RECORDS TO PROCESS:
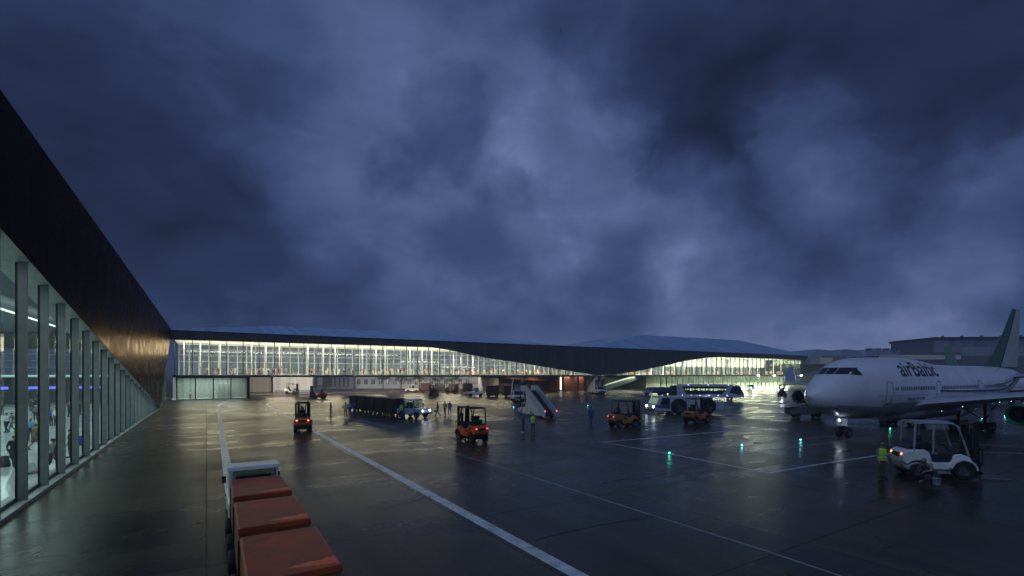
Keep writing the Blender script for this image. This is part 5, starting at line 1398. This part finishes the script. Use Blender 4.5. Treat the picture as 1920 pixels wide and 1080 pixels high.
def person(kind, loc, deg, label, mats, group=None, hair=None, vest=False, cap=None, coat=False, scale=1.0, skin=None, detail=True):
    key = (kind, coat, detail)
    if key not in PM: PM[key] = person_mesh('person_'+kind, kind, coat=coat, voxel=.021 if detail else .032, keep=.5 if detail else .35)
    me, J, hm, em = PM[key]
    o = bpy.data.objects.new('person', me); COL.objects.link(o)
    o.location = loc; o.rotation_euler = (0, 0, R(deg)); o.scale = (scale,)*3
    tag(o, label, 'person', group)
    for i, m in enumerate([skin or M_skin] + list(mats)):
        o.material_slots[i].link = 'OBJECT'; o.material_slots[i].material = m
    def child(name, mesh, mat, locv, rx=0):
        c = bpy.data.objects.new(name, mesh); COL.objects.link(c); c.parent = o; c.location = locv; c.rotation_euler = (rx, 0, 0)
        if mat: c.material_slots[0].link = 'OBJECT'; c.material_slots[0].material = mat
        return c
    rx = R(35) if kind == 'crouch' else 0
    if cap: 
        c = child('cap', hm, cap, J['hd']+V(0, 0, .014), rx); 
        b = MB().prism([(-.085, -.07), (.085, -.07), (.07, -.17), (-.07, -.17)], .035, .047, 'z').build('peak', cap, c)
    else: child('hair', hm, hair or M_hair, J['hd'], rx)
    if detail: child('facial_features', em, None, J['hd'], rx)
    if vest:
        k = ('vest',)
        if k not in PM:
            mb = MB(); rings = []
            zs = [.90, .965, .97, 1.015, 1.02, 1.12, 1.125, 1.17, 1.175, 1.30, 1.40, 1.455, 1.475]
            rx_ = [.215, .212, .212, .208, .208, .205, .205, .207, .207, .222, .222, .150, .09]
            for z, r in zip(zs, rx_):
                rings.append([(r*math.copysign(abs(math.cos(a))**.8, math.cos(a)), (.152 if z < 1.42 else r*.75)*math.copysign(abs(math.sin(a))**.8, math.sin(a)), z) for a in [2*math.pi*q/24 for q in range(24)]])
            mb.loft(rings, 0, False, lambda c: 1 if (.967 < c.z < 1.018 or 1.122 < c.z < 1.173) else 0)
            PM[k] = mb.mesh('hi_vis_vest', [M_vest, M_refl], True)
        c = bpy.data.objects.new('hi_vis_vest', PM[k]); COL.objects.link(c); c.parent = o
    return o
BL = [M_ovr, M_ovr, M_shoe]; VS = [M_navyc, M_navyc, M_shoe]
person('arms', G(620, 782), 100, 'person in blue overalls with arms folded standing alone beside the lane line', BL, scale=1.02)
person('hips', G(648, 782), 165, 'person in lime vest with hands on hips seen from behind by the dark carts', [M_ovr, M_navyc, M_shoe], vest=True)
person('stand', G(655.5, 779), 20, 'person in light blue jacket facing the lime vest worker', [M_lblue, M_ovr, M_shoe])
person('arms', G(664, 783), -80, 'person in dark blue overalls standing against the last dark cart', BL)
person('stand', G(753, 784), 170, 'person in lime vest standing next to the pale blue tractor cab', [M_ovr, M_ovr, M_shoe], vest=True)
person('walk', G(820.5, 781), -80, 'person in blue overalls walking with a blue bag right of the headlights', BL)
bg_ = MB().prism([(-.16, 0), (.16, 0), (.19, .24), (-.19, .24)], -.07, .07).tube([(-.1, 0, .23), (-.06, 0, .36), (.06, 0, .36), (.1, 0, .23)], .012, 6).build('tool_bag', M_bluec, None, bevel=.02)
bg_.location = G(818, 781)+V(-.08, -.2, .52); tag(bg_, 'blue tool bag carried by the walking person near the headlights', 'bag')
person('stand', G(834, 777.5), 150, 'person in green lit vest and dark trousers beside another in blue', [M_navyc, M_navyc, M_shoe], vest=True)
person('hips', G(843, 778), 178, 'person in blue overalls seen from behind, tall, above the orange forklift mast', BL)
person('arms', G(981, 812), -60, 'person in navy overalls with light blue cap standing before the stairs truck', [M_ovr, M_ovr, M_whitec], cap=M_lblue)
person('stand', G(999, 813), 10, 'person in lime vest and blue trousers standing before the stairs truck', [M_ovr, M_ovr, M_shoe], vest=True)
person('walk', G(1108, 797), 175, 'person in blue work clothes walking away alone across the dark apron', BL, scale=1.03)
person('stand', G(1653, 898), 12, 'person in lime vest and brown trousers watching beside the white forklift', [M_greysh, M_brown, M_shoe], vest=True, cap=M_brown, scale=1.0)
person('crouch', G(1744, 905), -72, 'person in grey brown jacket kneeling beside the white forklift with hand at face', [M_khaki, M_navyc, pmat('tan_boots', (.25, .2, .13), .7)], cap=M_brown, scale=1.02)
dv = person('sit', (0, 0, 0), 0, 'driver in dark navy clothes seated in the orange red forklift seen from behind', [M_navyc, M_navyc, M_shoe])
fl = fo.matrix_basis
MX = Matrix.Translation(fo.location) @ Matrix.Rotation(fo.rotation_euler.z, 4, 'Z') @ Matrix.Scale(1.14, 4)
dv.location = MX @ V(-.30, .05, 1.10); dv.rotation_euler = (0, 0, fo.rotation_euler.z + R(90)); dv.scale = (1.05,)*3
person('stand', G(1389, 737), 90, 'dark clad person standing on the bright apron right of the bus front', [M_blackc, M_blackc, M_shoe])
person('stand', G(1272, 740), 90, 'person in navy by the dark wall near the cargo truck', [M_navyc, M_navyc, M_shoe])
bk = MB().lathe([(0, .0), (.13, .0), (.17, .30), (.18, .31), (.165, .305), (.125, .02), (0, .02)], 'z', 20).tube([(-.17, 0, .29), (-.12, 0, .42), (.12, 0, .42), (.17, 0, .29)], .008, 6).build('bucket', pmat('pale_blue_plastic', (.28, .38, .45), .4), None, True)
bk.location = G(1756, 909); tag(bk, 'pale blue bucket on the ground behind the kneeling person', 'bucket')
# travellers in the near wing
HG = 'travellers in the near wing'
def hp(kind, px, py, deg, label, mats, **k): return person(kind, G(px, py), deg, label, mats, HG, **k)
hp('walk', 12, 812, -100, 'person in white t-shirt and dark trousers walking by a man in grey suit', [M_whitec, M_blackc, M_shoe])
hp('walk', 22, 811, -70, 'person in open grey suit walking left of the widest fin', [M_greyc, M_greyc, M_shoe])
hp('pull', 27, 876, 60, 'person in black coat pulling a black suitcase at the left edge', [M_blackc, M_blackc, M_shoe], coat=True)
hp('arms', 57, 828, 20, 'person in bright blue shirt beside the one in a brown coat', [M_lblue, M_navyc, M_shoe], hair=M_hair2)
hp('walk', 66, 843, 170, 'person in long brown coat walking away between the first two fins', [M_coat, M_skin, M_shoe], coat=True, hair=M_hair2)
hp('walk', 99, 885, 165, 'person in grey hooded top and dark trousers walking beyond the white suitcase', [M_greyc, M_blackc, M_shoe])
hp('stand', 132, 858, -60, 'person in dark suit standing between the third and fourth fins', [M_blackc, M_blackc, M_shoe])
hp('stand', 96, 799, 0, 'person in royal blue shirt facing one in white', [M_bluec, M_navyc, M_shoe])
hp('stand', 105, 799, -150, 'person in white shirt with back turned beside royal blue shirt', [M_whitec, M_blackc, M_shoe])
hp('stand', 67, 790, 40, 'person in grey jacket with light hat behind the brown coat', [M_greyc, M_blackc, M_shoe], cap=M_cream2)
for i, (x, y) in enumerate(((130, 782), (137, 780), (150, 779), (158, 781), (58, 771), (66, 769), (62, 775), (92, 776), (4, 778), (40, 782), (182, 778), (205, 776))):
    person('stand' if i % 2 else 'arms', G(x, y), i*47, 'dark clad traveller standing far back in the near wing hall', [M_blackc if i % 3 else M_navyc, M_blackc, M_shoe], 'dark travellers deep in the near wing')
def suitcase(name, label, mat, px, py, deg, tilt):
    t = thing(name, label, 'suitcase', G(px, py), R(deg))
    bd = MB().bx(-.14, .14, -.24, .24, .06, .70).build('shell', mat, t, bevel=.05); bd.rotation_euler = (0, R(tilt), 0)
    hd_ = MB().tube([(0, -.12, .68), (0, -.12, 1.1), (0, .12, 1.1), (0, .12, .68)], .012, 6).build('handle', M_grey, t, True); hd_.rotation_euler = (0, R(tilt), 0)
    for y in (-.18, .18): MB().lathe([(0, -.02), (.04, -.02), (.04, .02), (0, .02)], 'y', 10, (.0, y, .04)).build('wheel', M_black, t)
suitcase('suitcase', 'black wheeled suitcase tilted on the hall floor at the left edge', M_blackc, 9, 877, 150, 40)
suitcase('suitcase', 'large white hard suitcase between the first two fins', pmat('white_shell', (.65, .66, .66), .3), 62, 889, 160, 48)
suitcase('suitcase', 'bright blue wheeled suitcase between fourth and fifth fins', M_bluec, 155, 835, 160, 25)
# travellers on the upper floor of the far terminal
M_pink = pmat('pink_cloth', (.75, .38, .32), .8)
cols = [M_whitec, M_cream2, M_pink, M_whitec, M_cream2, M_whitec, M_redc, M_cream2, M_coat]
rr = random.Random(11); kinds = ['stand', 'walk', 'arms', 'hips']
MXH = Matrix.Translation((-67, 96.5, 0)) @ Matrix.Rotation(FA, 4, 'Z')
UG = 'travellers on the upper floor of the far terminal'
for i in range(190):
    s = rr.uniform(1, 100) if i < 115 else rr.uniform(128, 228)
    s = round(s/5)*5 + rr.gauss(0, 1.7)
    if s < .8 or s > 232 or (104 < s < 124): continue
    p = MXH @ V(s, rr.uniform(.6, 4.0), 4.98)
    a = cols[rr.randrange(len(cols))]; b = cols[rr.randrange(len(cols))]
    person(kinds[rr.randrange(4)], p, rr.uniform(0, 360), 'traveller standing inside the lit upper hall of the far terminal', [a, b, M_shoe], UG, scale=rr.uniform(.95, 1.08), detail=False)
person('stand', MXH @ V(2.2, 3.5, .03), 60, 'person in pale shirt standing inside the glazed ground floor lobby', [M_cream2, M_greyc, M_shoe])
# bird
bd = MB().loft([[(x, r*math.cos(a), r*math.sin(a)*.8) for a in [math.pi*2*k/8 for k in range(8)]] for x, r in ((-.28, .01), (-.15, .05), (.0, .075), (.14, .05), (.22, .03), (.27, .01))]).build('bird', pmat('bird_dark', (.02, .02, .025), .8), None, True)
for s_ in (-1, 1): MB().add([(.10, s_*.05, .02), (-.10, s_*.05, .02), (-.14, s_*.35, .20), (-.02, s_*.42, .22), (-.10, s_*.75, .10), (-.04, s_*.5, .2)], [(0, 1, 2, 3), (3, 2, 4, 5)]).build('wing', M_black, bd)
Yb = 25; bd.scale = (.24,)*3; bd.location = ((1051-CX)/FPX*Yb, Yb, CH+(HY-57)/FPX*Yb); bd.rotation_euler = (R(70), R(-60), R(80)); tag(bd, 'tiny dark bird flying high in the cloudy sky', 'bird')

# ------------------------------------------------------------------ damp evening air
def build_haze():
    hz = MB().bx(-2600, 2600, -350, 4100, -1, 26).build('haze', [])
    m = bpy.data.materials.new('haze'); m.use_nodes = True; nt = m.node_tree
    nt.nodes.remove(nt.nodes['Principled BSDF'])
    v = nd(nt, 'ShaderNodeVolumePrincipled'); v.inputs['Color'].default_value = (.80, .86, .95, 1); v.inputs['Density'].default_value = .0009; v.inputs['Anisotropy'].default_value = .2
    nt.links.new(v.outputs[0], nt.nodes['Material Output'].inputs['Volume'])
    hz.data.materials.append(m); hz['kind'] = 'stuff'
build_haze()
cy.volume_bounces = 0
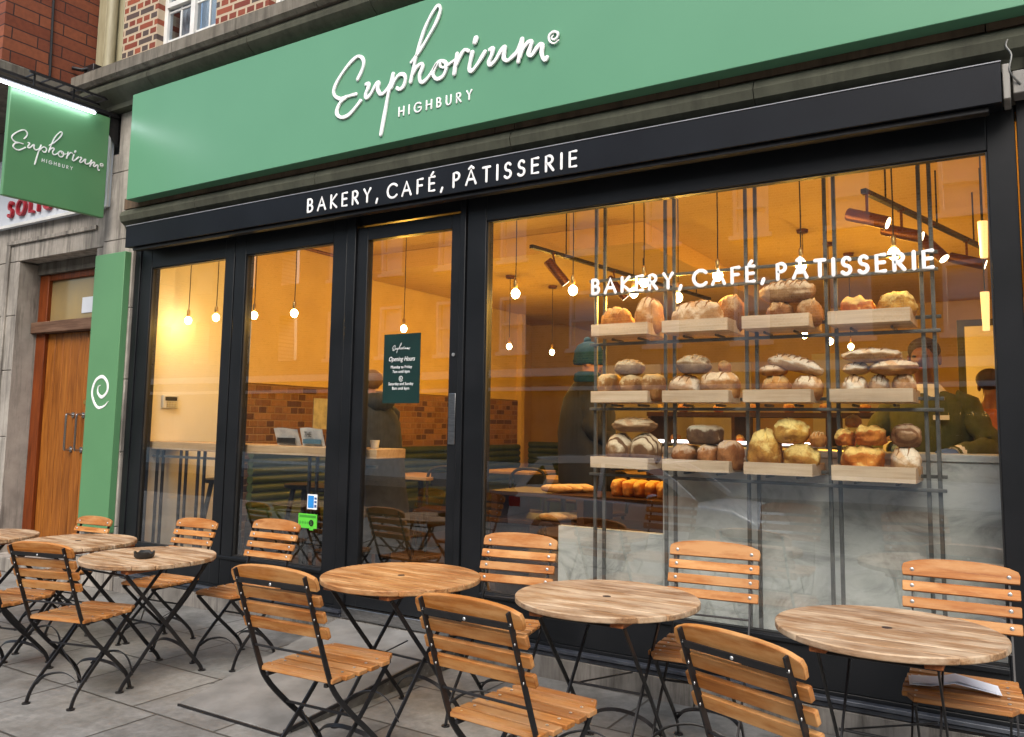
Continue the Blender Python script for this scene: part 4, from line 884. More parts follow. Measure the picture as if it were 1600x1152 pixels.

TASK DETAILS: Copy out the lines in which the string "from" appears.

RESPONSE BELOW:
person('hips', G(648, 782), 165, 'person in lime vest with hands on hips seen from behind by the dark carts', [M_ovr, M_navyc, M_shoe], vest=True)
person('hips', G(843, 778), 178, 'person in blue overalls seen from behind, tall, above the orange forklift mast', BL)
dv = person('sit', (0, 0, 0), 0, 'driver in dark navy clothes seated in the orange red forklift seen from behind', [M_navyc, M_navyc, M_shoe])
Continue the Blender Python script for this scene: part 4, from line 884. More parts follow. Measure the picture as if it were 1600x1152 pixels.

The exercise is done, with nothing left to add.